What Justice Kavanaugh Gets Wrong About "Neutrality" on Abortion
During oral arguments in Jackson Women’s Health Organization v. Dobbs, the potentially historic abortion rights case the Supreme Court is now considering, Justice Brett M. Kavanaugh took pains to assert that the court should not take sides. He touted this view as if it were a moderate middle ground, claiming that because the Constitution is “neither pro-choice nor pro-life” the court’s role is to “be scrupulously neutral on the question” and “leave it to the states.”

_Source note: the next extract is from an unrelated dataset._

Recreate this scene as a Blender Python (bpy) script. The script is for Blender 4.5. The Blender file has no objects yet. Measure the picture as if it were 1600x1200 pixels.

Yet Kavanaugh seemed not to recognize that this position — that the court should stay “neutral” on an issue of equality and liberty — has a long, sordid history. The court, in fact, has rejected this claim in some of its most celebrated rulings. Kavanaugh himself touted these very decisions during the same oral argument as examples of the Supreme Court correctly overruling faulty precedents. But he ignored that these landmark decisions were only possible because the court rejected Kavanaugh’s claim that denying constitutional rights amounts to neutrality. Rather, this faux “neutrality” argument, renounced repeatedly by the court, has long been associated with the likes of segregationists and gay rights deniers.
The text of the Fourteenth Amendment is not neutral about individual rights. Instead, it explicitly protects people’s liberty and protects it equally for all people, including women and people of color. The court has relied on these principles of equal liberty for decades to prevent states from, for example, restricting access to contraception and banning interracial marriage.
In fact, the argument that the Constitution is “neutral” on questions about individual liberty and equality and that these matters should be left to the states traces back to proslavery arguments during the Civil War. After the passage of the Thirteenth, Fourteenth and Fifteenth Amendments in the years following the Civil War, pro-segregation advocates and others looking to deny fundamental rights adopted this line of reasoning as a way around the Fourteenth Amendment’s promises.
In Plessy v. Ferguson, the infamous 1896 decision upholding “separate but equal” in public spaces, without using the word explicitly, the justices adopted this “neutrality” reasoning. Some states required segregation, other states didn’t practice it, while the court remained neutral on the issue.
Segregationists wanted the court to reaffirm this posture in the pioneering Brown v. Board of Education decision. At oral argument in 1952, John Davis, the lawyer for South Carolina, quoted to the justices from Judge John Parker’s opinion in the lower court, saying that “this is a matter for the legislatures and not the courts.” He further quoted Judge Parker, saying that because “the questions thus presented are not questions of constitutional right,” the members of the court have “no more right to read their ideas of sociology” and race relations into the Constitution than they do on any other topic.